1. wouldn't work, as such.  E.g. evaluating `car' must get the car of
the original OBJECT, not the car of (cons OBJECT LOCATION).

I've tried 2., and given up on it: everywhere in the compiler where FORM
is transformed to NEWFORM, a copy of a hash has to be created for
NEWFORM.  Also, there's no convenient key for recording the hash of an
occurence of a symbol (such as `if').

3. is what I'm proposing, I think.  The motivating thing here is that
the rest of the system can handle NEW-SPECIAL-OBJECT and get the same
result it would have from OBJECT.  Hence the use of Lisp_Type 1, or
possibly a new pseudovector type.

> but the problem remains of how to put it at all the places where we
> need it.

Every object produced by the reader during byte compilation would have
its source position attached to the object, in essence.  Objects
produced by macro expansion would not have this, but we could arrange to
copy the info much of the time.  (E.g. the result of a `mapcar'
operating on a list of FORMs would be given the position information of
the list.)  Other non-reader forms would have to depend on the variable
byte-compile-containing-position mentioned above.

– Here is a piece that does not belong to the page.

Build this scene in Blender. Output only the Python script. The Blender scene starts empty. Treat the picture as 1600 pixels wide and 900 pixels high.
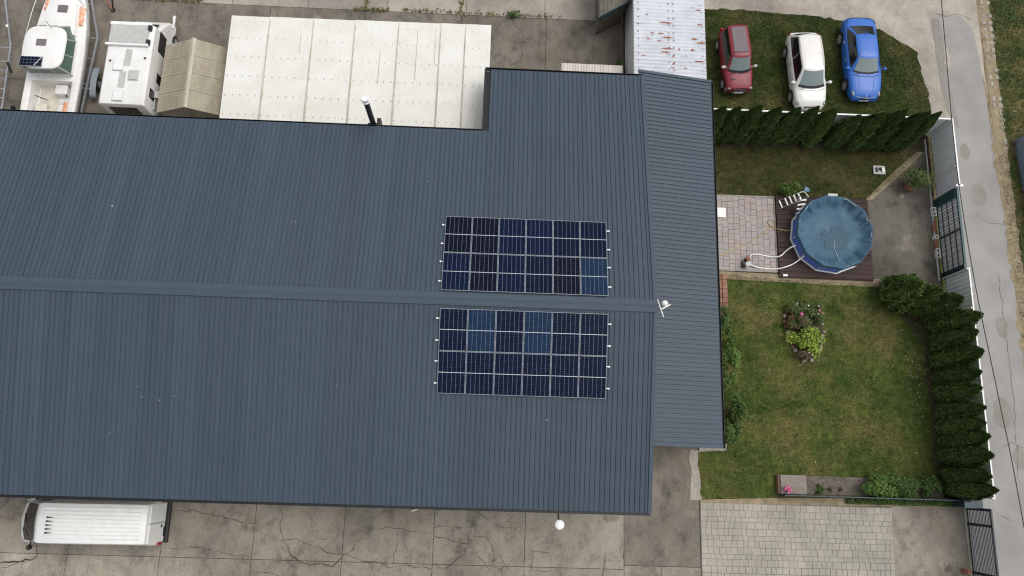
import bpy, bmesh, math, random
import numpy as np
from mathutils import Vector, Matrix, Euler
from mathutils.geometry import tessellate_polygon

S = bpy.context.scene
COL = S.collection
R = math.radians
rng = np.random.default_rng(7)
random.seed(7)

# ------------------------------------------------------------------ camera, sky, sun, exposure
cam_d = bpy.data.cameras.new('camera')
cam_d.sensor_width = 36.0
cam_d.lens = 36.0 * 1181.27 / 1600.0
cam_d.clip_end = 2000.0
cam = bpy.data.objects.new('camera', cam_d)
COL.objects.link(cam)
cam.matrix_world = Matrix.Translation((0, 0, 36.97)) @ (
    Matrix.Rotation(0.2291, 4, 'X') @ Matrix.Rotation(-0.0254, 4, 'Y') @ Matrix.Rotation(0.0364, 4, 'Z'))
S.camera = cam

SUN_EL, SUN_AZ = R(63), R(72)          # azimuth clockwise from +Y
world = bpy.data.worlds.new('World')
S.world = world
world.use_nodes = True
wn = world.node_tree
bg = wn.nodes['Background']
sky = wn.nodes.new('ShaderNodeTexSky')
sky.sky_type = 'NISHITA'
sky.sun_disc = False
sky.sun_elevation = SUN_EL
sky.sun_rotation = SUN_AZ
sky.dust_density = 4.0
hs = wn.nodes.new('ShaderNodeHueSaturation')   # overcast: the cloud deck greys the blue
hs.inputs['Saturation'].default_value = 0.22
wn.links.new(sky.outputs[0], hs.inputs['Color'])
wn.links.new(hs.outputs[0], bg.inputs[0])
bg.inputs[1].default_value = 0.15
sun_d = bpy.data.lights.new('sun', 'SUN')
sun_d.energy = 0.6
sun_d.angle = R(34)
sun_d.color = (1.0, 0.97, 0.93)
sun = bpy.data.objects.new('sun', sun_d)
COL.objects.link(sun)
sd = Vector((math.sin(SUN_AZ) * math.cos(SUN_EL), math.cos(SUN_AZ) * math.cos(SUN_EL), math.sin(SUN_EL)))
sun.rotation_euler = sd.to_track_quat('Z', 'Y').to_euler()
S.view_settings.view_transform = 'Standard'
S.view_settings.look = 'None'
S.view_settings.exposure = 0.24
S.view_settings.gamma = 1.0
S.view_settings.use_curve_mapping = False
S.cycles.filter_width = 1.15

# ------------------------------------------------------------------ materials
MATS = {}
def new_mat(name):
    m = bpy.data.materials.new(name)
    m.use_nodes = True
    nt = m.node_tree
    b = nt.nodes['Principled BSDF']
    MATS[name] = m
    return m, nt, b
def N(nt, t, **kw):
    n = nt.nodes.new(t)
    for k, v in kw.items():
        if k in n.inputs: n.inputs[k].default_value = v
        else: setattr(n, k, v)
    return n
def ramp(nt, src, stops):
    r = nt.nodes.new('ShaderNodeValToRGB')
    while len(r.color_ramp.elements) < len(stops): r.color_ramp.elements.new(0.5)
    for e, (p, c) in zip(r.color_ramp.elements, stops):
        e.position = p
        e.color = (*c, 1) if len(c) == 3 else c
    nt.links.new(src, r.inputs[0])
    return r.outputs[0]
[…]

Incidentally, I'm coming round the the idea of calling the new object an
_extended_ object.  In place of the fixnum source position proposed, we
could use, for example, a property list.  There are surely many
applications for having a property list on a cons form.  :-)

> > The extra indirection involved in these "big objects" would naturally
> > slow down byte compilation somewhat.  I've no idea how much, but it
> > might not be much at all.

> Indeed, I don't think that's a significant issue.

>         Stefan

Alan Mackenzie (Nuremberg, Germany).